◆ **Description of the task**: Return, word for word, every line that follows.

◆ **Source data**:
--- start ---

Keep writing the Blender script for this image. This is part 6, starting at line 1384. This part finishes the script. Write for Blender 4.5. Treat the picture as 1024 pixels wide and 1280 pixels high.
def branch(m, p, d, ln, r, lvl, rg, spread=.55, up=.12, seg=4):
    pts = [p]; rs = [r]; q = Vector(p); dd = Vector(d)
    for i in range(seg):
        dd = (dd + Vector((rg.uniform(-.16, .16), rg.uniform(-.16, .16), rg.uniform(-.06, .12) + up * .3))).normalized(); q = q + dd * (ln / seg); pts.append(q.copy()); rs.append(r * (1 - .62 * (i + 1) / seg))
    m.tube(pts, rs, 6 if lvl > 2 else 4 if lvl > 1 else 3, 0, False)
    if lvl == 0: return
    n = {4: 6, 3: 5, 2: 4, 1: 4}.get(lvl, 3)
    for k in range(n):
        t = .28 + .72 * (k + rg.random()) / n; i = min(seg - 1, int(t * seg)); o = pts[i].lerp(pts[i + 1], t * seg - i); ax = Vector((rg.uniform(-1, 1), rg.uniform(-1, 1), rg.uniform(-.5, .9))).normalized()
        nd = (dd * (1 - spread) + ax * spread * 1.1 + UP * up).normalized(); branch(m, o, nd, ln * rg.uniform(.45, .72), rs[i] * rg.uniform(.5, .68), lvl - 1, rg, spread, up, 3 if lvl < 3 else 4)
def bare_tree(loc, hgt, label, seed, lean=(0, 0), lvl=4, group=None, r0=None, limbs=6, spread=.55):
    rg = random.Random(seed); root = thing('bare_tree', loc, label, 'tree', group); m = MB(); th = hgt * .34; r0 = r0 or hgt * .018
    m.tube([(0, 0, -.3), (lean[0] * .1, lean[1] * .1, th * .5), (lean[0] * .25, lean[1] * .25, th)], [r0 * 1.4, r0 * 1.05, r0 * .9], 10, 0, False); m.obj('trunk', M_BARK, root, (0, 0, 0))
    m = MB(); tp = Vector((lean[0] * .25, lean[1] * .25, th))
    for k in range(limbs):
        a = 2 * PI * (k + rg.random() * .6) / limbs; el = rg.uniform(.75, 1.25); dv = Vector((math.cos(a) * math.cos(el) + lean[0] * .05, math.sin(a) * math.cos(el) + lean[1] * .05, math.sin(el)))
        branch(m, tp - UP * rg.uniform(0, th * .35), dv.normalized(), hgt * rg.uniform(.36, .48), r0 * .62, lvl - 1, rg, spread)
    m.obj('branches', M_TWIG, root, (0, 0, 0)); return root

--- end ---

◆ **Response to the exercise**:
Keep writing the Blender script for this image. This is part 6, starting at line 1384. This part finishes the script. Write for Blender 4.5. Treat the picture as 1024 pixels wide and 1280 pixels high.
def branch(m, p, d, ln, r, lvl, rg, spread=.55, up=.12, seg=4):
    pts = [p]; rs = [r]; q = Vector(p); dd = Vector(d)
    for i in range(seg):
        dd = (dd + Vector((rg.uniform(-.16, .16), rg.uniform(-.16, .16), rg.uniform(-.06, .12) + up * .3))).normalized(); q = q + dd * (ln / seg); pts.append(q.copy()); rs.append(r * (1 - .62 * (i + 1) / seg))
    m.tube(pts, rs, 6 if lvl > 2 else 4 if lvl > 1 else 3, 0, False)
    if lvl == 0: return
    n = {4: 6, 3: 5, 2: 4, 1: 4}.get(lvl, 3)
    for k in range(n):
        t = .28 + .72 * (k + rg.random()) / n; i = min(seg - 1, int(t * seg)); o = pts[i].lerp(pts[i + 1], t * seg - i); ax = Vector((rg.uniform(-1, 1), rg.uniform(-1, 1), rg.uniform(-.5, .9))).normalized()
        nd = (dd * (1 - spread) + ax * spread * 1.1 + UP * up).normalized(); branch(m, o, nd, ln * rg.uniform(.45, .72), rs[i] * rg.uniform(.5, .68), lvl - 1, rg, spread, up, 3 if lvl < 3 else 4)
def bare_tree(loc, hgt, label, seed, lean=(0, 0), lvl=4, group=None, r0=None, limbs=6, spread=.55):
    rg = random.Random(seed); root = thing('bare_tree', loc, label, 'tree', group); m = MB(); th = hgt * .34; r0 = r0 or hgt * .018
    m.tube([(0, 0, -.3), (lean[0] * .1, lean[1] * .1, th * .5), (lean[0] * .25, lean[1] * .25, th)], [r0 * 1.4, r0 * 1.05, r0 * .9], 10, 0, False); m.obj('trunk', M_BARK, root, (0, 0, 0))
    m = MB(); tp = Vector((lean[0] * .25, lean[1] * .25, th))
    for k in range(limbs):
        a = 2 * PI * (k + rg.random() * .6) / limbs; el = rg.uniform(.75, 1.25); dv = Vector((math.cos(a) * math.cos(el) + lean[0] * .05, math.sin(a) * math.cos(el) + lean[1] * .05, math.sin(el)))
        branch(m, tp - UP * rg.uniform(0, th * .35), dv.normalized(), hgt * rg.uniform(.36, .48), r0 * .62, lvl - 1, rg, spread)
    m.obj('branches', M_TWIG, root, (0, 0, 0)); return root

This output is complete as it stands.